Well, this is maddening: outgoing New York Times public editor (ombudsman) Arthur S. Brisbane wrote Sunday, in his final column for the paper, that he believes that the venerable organization treats marriage equality more like a cause than a news subject:

“Across the paper’s many departments, though, so many share a kind of political and cultural progressivism — for lack of a better term — that this worldview virtually bleeds through the fabric of The Times.

As a result, developments like the Occupy movement and gay marriage [sic] seem almost to erupt in The Times, overloved and undermanaged, more like causes than news subjects.”

I’m not sure how to interpret Brisbane’s remarks. Just what exactly does he mean by “overloved?” The New York Times reports frequently and objectively on the struggle for LGBT civil rights not because it “overloves” that topic, but because  it’s a major, compelling, ongoing story playing out in states, communities, families, religious congregations, legislative chambers, courtrooms, and individual people’s lives all across the country. The NYT would be derelict in its journalistic duty not to cover issues related to LGBT rights, including marriage equality, extensively. Sure, the paper’s editorial board has published columns supporting marriage equality, but as the Advocate points out, other major national newspapers like the Los Angeles Times have done so as well. The New York Times, like every other major newspaper, has strict ethical guidelines in place to ensure that its editorial and news departments are kept totally separate. Furthermore, as I said above, this is a civil rights issue. Quite simply, there are not two morally equivalent, equally legitimate “sides” to civil rights issues, including the freedom to marry. And finally, the editorial page of the New York Times has long served as a call to our national conscience where civil rights are concerned. It supported the Supreme Court’s landmark Brown v. Board of Education decision in 1954, and its post-Brown coverage served as a model for newspapers across the country. The Chicago Defender, a Chicago-based weekly newspaper founded by and for African Americans, said of the NYT:

“No driving force has been more consistent and insistent in beating the tom-tom for the rights of this black minority than the New York Times.

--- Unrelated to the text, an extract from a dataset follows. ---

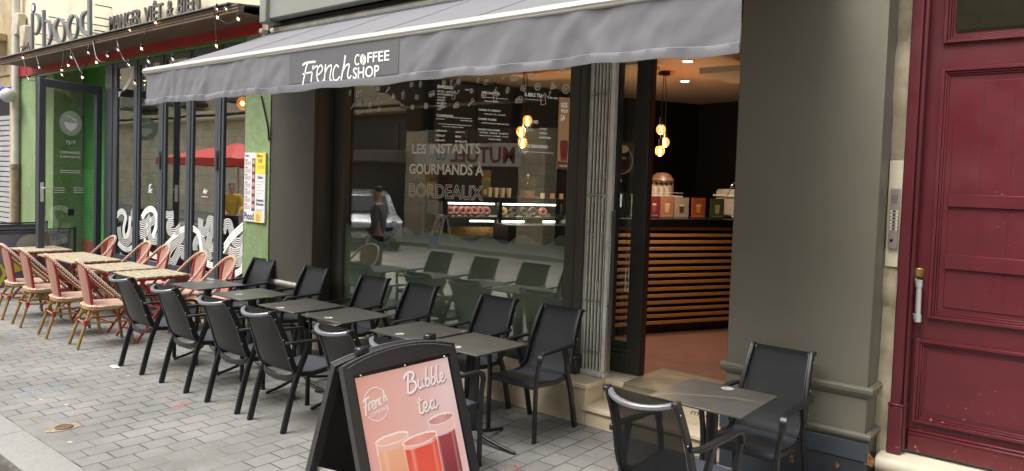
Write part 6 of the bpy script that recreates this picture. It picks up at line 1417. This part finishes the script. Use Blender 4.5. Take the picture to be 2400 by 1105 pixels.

If this were 1954 and not 2012, would Brisbane be characterizing the New York Times‘ progressive editorial advocacy for and coverage of the struggle for African American civil rights as “overloved and undermanaged?” I shudder to think.

Condemning bigotry, prejudice, and discrimination, as the editorial page of the New York Times does on the issue of marriage equality, is never wrong. Reinforcing a false equivalency between oppressed minority groups working for their constitutionally-guaranteed civil rights and the people seeking to perpetuate oppression by denying them those rights and stripping them away — as many media outlets do — is very wrong. Brisbane would be wise to learn the difference.